Verso Libre

Madrid

Creo que no está de más en estos días hacer una declaración pública de amor a Madrid. Los necesarios debates políticos, convertidos en cerrazón o en inercias desquiciadas, cubren los muebles de la casa con el polvo de los malos entendidos, las caricaturas y el desprecio.

En una polémica a propósito de la política de la Restauración y de la corte de Alfonso XIII, Ortega y Gasset le dijo a Unamuno que hay opiniones sobre ciudades que, más que opiniones, parecen faltas de educación. Llevo semanas oyendo faltas de educación sobre Barcelona y Madrid. Como he cantado muchas veces mi amor por Barcelona, no quiero que se me pase dar testimonio de lo más cercano, de mi gratitud y mi amor por Madrid. Explico algunas cosas.

Y olvido algunas visitas infantiles con mis padres para recordarme de poeta joven, al principio de los años 80, bajándome en la estación de Atocha. Me esperaba el maestro Rafael Alberti, que iba a tener la generosidad de presentar en el Ateneo mi libro El jardín extranjero. Con Rafael hablé muchas veces de muchas cosas, por ejemplo, de los tres años de resistencia madrileña ante la agresión fascista en la guerra civil. Tres años, un caso insólito en la Europa de entonces, soportando a la aviación alemana, al armamento italiano y a los militares golpistas. "Madrid, Madrid, qué bien tu nombre suena, / rompeolas de todas las Españas", cantó Antonio Machado entonces para reconocer la dignidad del "No pasarán" y la solidaridad de un pueblo que cifró su orgullo en la resistencia contra el fascismo.
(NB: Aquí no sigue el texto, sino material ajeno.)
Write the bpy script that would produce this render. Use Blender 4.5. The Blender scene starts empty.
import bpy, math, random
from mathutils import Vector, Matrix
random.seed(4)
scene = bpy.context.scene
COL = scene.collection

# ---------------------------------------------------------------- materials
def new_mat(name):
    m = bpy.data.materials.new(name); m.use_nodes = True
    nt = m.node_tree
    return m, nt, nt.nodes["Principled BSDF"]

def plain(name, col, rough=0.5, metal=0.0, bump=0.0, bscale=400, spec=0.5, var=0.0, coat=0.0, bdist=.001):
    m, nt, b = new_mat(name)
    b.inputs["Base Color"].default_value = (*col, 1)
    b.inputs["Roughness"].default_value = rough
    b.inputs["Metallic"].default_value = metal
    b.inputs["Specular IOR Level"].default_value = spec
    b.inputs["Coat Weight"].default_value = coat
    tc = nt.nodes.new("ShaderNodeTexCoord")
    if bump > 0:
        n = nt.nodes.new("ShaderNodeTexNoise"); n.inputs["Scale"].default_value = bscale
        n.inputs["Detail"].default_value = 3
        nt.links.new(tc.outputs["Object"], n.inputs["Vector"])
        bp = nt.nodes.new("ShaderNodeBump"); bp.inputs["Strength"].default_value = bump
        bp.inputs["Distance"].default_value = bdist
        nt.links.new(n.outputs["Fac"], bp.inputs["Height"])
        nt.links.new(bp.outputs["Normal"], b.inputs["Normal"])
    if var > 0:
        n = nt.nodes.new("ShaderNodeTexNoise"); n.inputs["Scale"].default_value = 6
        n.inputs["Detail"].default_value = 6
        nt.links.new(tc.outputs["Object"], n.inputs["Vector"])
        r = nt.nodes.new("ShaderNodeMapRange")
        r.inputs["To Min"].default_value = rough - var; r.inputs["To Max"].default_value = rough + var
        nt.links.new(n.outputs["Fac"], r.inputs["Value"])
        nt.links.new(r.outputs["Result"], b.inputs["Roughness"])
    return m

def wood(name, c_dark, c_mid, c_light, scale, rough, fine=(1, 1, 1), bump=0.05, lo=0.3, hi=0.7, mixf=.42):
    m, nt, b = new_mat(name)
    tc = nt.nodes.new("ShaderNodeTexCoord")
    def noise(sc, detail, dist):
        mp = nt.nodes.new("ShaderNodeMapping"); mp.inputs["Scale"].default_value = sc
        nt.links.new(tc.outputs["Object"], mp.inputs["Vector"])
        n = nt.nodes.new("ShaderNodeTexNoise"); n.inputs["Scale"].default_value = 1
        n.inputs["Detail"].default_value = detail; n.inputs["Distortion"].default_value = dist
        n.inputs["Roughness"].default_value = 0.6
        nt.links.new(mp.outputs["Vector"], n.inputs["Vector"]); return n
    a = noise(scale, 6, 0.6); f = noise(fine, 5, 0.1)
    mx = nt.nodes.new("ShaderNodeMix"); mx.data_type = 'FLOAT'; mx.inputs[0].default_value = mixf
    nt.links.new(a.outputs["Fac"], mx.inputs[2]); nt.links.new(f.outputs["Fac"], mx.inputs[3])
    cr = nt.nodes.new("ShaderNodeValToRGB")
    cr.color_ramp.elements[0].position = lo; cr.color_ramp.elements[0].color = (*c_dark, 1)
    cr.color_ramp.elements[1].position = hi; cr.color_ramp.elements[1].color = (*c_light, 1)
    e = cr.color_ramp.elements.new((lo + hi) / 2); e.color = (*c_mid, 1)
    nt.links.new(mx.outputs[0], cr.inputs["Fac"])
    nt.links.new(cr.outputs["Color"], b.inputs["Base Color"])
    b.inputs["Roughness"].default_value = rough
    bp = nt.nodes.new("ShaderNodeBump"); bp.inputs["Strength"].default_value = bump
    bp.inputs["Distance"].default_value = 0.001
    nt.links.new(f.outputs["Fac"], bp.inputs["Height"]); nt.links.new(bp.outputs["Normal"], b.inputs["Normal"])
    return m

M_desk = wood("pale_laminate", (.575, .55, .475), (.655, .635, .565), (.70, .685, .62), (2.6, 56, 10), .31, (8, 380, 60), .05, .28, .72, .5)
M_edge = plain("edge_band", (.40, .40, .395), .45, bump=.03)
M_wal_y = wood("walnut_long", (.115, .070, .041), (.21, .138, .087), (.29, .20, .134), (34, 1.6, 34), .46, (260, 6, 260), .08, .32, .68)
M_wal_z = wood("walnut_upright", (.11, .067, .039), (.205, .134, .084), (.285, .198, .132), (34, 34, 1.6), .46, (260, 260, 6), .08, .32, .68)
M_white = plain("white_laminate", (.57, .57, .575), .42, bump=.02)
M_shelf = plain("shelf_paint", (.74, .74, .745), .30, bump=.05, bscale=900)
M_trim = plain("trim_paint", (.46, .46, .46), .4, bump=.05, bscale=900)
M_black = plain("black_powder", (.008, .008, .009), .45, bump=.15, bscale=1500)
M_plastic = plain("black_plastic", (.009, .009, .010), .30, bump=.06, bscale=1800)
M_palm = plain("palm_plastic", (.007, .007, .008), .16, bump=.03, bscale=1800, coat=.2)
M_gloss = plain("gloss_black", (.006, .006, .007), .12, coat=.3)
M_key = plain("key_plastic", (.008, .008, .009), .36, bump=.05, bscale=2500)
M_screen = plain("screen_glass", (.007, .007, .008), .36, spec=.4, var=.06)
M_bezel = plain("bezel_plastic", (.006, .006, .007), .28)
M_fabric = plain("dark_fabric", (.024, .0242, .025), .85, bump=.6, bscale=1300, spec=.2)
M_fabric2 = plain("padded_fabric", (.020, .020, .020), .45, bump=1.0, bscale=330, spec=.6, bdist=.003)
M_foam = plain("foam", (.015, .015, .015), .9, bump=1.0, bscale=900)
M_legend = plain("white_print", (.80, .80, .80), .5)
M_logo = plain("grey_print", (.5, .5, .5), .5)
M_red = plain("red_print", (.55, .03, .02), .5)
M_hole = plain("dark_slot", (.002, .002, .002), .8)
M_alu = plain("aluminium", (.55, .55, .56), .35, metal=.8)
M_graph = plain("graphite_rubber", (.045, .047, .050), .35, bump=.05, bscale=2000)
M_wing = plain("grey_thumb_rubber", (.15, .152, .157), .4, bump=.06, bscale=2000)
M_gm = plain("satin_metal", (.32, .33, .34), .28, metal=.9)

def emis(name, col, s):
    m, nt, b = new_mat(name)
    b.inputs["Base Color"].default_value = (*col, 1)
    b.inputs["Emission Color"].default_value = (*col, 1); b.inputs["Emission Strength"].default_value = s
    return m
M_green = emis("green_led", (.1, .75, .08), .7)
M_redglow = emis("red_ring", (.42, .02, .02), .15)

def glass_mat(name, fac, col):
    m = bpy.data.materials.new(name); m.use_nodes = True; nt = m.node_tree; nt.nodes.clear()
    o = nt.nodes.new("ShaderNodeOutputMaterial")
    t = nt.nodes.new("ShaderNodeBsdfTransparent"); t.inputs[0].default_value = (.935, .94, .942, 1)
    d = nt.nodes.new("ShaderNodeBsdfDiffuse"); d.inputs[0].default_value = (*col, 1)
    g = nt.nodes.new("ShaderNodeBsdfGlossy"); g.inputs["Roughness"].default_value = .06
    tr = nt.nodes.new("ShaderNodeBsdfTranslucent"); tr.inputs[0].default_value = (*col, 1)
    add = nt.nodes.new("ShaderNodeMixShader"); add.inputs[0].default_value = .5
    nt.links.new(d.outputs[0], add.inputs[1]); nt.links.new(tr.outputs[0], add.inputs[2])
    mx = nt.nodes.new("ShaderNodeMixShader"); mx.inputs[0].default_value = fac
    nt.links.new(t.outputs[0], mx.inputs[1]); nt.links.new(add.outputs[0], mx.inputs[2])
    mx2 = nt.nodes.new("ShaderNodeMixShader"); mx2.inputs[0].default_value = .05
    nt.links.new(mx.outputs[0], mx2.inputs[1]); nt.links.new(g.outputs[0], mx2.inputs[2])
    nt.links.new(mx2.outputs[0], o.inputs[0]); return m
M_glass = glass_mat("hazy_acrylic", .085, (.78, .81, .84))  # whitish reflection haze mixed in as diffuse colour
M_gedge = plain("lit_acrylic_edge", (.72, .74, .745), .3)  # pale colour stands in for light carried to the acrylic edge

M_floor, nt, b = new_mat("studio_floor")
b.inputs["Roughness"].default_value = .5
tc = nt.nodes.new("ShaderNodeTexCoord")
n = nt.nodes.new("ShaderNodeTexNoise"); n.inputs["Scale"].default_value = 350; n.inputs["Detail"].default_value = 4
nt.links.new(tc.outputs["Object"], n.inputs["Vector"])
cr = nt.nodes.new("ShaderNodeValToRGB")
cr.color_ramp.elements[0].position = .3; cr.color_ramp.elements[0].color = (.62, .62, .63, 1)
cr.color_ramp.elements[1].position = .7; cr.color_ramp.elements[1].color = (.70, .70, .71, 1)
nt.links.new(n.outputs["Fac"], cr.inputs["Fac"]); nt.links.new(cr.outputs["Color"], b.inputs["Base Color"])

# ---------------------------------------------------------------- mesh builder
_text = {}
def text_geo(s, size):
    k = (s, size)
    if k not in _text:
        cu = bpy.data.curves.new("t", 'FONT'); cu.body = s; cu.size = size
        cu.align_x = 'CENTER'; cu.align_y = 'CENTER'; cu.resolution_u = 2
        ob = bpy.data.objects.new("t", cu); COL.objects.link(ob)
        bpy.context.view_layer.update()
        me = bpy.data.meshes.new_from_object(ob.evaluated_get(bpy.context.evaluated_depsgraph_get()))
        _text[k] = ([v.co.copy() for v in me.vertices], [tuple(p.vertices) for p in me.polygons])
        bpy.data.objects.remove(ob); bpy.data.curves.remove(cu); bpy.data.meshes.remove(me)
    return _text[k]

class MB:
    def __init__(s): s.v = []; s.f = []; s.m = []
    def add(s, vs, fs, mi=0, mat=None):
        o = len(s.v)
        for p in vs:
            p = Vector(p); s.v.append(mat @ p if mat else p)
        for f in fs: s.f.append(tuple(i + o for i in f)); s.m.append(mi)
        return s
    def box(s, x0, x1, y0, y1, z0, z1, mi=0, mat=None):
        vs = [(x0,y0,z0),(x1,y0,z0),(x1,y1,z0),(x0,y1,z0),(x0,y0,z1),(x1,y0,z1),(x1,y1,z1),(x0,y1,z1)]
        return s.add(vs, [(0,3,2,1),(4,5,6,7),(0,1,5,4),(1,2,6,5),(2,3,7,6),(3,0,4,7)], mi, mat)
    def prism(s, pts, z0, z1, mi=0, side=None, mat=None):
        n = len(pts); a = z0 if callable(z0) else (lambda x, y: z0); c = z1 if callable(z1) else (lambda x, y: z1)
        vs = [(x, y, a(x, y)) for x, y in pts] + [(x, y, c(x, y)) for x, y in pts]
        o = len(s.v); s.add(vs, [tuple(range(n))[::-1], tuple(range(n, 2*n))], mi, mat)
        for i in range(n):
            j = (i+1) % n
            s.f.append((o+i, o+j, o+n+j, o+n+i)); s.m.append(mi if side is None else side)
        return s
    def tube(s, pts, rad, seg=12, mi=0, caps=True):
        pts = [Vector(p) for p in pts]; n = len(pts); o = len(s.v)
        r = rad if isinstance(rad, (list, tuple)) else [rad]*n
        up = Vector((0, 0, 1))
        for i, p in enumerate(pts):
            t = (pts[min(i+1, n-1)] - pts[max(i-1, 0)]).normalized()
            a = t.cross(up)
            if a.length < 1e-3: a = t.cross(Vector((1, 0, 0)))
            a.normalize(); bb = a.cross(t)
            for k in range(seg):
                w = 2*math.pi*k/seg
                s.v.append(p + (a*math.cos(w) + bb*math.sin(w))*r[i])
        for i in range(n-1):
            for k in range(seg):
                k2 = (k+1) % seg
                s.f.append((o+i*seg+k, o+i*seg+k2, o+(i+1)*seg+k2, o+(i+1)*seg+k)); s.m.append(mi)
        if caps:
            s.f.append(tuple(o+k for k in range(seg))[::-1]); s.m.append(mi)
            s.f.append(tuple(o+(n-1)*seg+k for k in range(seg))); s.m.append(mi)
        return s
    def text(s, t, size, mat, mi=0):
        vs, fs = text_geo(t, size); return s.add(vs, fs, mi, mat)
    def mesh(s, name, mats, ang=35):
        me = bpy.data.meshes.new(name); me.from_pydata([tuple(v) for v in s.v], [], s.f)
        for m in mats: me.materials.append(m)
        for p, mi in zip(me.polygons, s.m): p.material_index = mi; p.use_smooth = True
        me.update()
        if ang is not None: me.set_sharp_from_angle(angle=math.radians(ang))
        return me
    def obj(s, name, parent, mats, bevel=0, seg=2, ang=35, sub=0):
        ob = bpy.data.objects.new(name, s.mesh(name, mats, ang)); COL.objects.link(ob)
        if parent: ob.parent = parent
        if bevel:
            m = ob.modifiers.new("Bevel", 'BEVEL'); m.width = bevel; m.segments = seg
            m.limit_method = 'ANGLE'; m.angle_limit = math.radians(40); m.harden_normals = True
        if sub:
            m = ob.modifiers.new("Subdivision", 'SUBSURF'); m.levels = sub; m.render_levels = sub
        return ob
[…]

Después fui acogido con la misma generosidad por un grupo de escritores que me dejaron la herencia de la clandestinidad en la posguerra. Se llaman, en mi corazón tanto como en los libros, Ángel González, José Manuel Caballero Bonald, Gabriel Celaya, Juan García Hortelano, Armando López Salinas o Marcos Ana. Mis amigos se habían enfrentado en Madrid a Franco y a Fraga Iribarne, que llegaron de Galicia, a José Solís, que blasonaba de su sonrisa andaluza, al fascismo elegante de Juan Antonio Samaranch importado de Barcelona o al dinero de Juan March, el contrabandista de Baleares que financió el golpe de Estado de 1936.

El orgullo de ser un elitista

La primera noche que quedé a cenar con mis amigos me llevaron a un restaurante que se llamaba El Comunista. Su dueño nos dijo: "Yo invito a la comida, las copas las pagáis vosotros". Y es que El Comunista conocía bien a mis amigos. Con ellos he librado muchas batallas y he celebrado muchas noches hasta el amanecer, he conocido el amor verdadero y he vivido la ciudad donde se cruzan los caminos, esa ciudad en la que las niñas quisieron dejar de ser princesas entre películas de Almodóvar y canciones de Joaquín Sabina. Fue después el Madrid de la cultura por la paz contra la guerra del Golfo.

Cuando estallaron las estaciones de tren por culpa de un atentado terrorista y quedaron casi 200 cadáveres en el suelo, comprobé la solidaridad y la dignidad de la gente que donó su sangre primero y después se reunió en la calle para exigirle a Aznar y Rajoy, los padres de la patria, que querían hablar en su nombre, que dejaran de mentir. Fue la misma gente que formó mareas verdes, blancas, rojas y violetas para defender la sanidad pública, la educación pública, la igualdad y los derechos laborales. No era España quien intentaba acabar con todo, sino el neoliberalismo galopante del Partido Popular, que es tan peligroso y mezquino como cualquier neoliberalismo.

Pido que me comprendan si me niego a aceptar la caricatura facha de Madrid que se utiliza estos días en muchas declaraciones, porque yo he vivido y vivo en otro Madrid y me reúno a hablar de poesía o a tomar cerveza con otro Madrid. Estoy seguro de que si algo nos puede sacar del callejón sin salida en el que nos han metido las derechas estúpidas, mezquinas y corruptas de todas las Españas será el diálogo de ese otro Madrid y esa otra Barcelona.